The Lakers unloaded three years of Mozgov’s contract valued at about $48 million by attaching D’Angelo Russell. The Nets sent back one year of Brook Lopez and the no. 27 pick in the draft, which became 2017 Summer League championship game MVP Kyle Kuzma.

Since the majority of the assets exchanged were draft picks, it’s useful to compare the quality of those assets using Kevin Pelton’s draft trade value chart. For calculation purposes, Stone and Russell will be assigned the value of a current No. 40 (480 points) or No. 2 pick (3250 pts), even though that likely overestimates their worth (apologies to all the D-Lo fans out there). The other picks will be designated based on the Las Vegas over-unders for 2017-18:

  • Houston 2018 first-rounder: No. 28 pick (1040 pts)
  • Miami 2023 second-rounder: No. 45 pick (370 pts) (there’s really no indication how good Miami will be this far in the future, so this is an average second-rounder)
  • Toronto 2018 first-rounder: No. 25 pick (1170 pts)
  • Orlando/Los Angeles 2018 second-rounder: No. 39 pick (500 pts)
  • If we combine losing Russell with gaining Kuzma, the Lakers gave up about the equivalent of a no. 8 pick (2160 pts)

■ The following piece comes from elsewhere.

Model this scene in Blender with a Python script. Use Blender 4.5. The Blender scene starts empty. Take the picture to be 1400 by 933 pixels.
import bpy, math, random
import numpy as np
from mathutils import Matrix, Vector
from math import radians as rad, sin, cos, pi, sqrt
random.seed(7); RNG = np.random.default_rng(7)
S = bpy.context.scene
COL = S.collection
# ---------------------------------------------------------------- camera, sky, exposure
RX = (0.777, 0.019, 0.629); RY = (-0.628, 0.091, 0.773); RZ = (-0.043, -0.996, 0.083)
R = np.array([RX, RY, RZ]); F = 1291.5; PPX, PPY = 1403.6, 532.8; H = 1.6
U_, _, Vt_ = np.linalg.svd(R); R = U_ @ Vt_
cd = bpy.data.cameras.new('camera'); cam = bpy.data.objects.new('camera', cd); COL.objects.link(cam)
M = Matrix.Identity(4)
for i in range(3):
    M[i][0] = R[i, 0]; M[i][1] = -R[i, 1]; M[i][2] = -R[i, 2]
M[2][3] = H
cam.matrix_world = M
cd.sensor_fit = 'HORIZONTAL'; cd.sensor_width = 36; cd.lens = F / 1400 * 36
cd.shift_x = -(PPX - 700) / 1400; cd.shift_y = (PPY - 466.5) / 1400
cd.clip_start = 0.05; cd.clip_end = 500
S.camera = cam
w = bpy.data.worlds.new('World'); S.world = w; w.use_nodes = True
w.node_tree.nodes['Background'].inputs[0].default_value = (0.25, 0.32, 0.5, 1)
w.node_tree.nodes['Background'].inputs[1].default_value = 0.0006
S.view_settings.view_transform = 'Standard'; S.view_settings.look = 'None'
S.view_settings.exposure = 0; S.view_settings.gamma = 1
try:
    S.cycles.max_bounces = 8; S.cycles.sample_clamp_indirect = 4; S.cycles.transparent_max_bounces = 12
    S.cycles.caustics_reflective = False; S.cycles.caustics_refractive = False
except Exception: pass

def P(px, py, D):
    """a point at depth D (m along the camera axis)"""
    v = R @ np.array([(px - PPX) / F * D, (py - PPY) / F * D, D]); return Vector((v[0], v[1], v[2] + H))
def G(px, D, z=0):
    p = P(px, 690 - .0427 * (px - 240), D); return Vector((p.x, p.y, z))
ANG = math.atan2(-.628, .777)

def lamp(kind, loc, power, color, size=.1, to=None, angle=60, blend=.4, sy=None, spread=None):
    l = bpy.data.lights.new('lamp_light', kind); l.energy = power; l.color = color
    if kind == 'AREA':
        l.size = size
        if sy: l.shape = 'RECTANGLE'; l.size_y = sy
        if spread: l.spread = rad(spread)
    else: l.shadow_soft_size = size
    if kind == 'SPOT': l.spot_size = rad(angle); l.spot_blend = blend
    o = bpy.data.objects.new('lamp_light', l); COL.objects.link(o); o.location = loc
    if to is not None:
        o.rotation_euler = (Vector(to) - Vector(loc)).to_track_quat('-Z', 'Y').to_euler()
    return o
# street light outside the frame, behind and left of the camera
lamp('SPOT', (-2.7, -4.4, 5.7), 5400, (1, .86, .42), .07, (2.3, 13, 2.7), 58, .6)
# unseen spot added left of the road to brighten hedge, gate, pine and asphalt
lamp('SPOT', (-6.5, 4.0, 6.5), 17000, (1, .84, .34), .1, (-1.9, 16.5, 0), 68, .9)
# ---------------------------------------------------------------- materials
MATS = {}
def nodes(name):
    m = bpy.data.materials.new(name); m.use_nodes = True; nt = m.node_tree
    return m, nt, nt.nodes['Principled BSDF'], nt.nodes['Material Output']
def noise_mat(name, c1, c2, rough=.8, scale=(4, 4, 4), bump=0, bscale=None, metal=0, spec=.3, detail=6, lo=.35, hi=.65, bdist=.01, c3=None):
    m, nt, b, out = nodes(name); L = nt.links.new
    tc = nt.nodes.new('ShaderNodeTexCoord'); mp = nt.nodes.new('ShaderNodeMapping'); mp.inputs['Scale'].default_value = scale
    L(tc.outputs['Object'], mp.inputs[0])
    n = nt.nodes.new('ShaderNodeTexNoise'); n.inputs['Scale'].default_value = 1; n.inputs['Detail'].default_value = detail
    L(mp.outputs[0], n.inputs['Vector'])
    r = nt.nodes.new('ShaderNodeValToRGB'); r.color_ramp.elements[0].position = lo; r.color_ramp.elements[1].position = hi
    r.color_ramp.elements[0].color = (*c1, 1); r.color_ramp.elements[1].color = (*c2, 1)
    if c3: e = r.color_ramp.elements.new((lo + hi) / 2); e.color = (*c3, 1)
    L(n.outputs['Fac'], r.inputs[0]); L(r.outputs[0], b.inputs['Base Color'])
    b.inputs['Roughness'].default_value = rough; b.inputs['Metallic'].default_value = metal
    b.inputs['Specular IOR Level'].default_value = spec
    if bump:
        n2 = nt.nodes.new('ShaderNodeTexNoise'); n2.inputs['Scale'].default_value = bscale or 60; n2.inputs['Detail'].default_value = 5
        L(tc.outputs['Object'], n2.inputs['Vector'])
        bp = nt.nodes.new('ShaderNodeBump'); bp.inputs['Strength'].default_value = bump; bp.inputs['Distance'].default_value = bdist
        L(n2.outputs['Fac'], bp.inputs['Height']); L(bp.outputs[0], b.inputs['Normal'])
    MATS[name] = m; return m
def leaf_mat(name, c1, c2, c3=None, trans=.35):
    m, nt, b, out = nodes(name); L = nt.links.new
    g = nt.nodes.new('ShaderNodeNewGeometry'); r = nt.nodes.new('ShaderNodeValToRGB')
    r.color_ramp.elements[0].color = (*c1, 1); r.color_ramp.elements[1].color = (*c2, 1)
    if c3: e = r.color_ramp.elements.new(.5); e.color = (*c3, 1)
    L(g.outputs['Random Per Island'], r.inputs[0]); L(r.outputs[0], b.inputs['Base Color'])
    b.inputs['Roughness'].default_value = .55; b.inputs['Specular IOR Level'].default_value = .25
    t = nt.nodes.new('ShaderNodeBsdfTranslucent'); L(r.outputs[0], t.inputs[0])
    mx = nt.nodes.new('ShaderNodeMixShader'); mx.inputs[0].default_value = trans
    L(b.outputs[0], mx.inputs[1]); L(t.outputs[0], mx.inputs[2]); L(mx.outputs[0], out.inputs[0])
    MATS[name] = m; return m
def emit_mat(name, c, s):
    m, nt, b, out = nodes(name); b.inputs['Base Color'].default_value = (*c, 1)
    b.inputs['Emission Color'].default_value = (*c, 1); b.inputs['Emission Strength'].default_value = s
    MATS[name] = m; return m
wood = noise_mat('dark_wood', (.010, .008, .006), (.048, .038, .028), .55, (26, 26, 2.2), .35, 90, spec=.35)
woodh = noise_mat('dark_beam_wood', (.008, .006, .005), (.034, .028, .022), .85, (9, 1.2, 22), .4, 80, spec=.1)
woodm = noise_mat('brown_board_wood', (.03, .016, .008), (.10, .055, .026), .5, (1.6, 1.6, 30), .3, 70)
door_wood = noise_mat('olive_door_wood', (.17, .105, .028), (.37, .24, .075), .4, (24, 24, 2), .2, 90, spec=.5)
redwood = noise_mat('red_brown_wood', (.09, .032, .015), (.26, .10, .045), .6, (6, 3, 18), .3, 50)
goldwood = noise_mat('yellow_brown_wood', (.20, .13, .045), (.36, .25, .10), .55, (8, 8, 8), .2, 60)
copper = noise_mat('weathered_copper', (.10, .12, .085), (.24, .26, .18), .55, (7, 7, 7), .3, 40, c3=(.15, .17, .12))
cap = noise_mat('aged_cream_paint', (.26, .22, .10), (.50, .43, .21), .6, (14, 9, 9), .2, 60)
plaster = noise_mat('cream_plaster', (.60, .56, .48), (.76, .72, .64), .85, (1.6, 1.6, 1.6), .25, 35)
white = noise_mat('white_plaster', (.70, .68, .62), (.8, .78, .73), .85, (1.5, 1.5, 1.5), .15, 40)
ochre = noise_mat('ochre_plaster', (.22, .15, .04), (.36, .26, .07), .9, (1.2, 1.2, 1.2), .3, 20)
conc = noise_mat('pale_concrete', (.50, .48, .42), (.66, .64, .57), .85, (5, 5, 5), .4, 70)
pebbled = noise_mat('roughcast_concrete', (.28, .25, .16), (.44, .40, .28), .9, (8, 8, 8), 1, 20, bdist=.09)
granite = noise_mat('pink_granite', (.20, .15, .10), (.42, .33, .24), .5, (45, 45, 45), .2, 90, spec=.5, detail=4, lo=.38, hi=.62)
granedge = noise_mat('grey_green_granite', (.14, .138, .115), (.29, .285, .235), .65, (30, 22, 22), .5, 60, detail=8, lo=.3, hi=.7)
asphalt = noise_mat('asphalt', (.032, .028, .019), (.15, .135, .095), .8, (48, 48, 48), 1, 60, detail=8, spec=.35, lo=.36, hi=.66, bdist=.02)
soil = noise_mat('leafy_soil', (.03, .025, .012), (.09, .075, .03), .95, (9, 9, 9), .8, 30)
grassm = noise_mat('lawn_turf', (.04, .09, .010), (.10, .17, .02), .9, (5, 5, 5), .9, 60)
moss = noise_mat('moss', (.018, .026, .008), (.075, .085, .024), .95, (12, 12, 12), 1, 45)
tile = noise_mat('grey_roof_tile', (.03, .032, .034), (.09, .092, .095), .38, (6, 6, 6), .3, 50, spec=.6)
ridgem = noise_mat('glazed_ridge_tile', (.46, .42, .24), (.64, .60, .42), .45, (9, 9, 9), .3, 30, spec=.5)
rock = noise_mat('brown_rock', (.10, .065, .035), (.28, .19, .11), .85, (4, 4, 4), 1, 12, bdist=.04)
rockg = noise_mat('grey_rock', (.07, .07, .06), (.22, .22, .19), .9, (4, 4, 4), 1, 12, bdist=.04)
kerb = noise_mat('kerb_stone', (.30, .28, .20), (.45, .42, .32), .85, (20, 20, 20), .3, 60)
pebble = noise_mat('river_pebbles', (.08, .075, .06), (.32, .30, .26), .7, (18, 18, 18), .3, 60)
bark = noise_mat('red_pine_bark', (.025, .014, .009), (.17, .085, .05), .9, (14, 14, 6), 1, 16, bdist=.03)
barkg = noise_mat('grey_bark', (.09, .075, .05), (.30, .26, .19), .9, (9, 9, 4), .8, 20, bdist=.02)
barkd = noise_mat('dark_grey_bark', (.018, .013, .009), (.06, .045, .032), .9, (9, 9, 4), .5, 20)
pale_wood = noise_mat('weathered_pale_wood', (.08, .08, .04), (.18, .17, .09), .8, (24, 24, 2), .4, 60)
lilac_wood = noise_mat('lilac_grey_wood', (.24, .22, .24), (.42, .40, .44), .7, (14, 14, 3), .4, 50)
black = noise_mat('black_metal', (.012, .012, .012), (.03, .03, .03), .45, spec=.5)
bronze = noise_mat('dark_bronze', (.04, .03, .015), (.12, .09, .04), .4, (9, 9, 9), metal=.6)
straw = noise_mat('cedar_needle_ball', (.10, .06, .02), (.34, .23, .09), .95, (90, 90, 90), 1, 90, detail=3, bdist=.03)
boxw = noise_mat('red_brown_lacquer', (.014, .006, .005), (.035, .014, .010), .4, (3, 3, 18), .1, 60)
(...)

Doing the math, the Clippers surrendered 89.4 points of draft capital for every $1 million of salary shed. The HEAT gave up 61.7 points/million, the Raptors 55.6 points/million, and the Lakers 45 points/million.

The lesson, as always, is Doc Rivers is a terrible GM.

Without considering that Los Angeles also received Lopez in the deal, the Lakers got the best bang for their buck. They managed to surrender the fewest assets relative to how much salary the Nets took on. It’s hard to predict what the market would have been for Mozgov’s deal in the coming offseason, but it’s also hard to deny that the Lakers acquitted themselves well in the deal they chose to make.

Ultimately, the jury is still out on whether Los Angeles should have parted ways with Russell, and if the front office should be credited with the dumb luck of having KCP fall into their laps. How much the Lakers improve this season with Lopez and Caldwell-Pope won’t justify the deal.

But if we’re evaluating the transaction itself, the new regime of Magic Johnson and Rob Pelinka did a decent job. That’s a good place to start.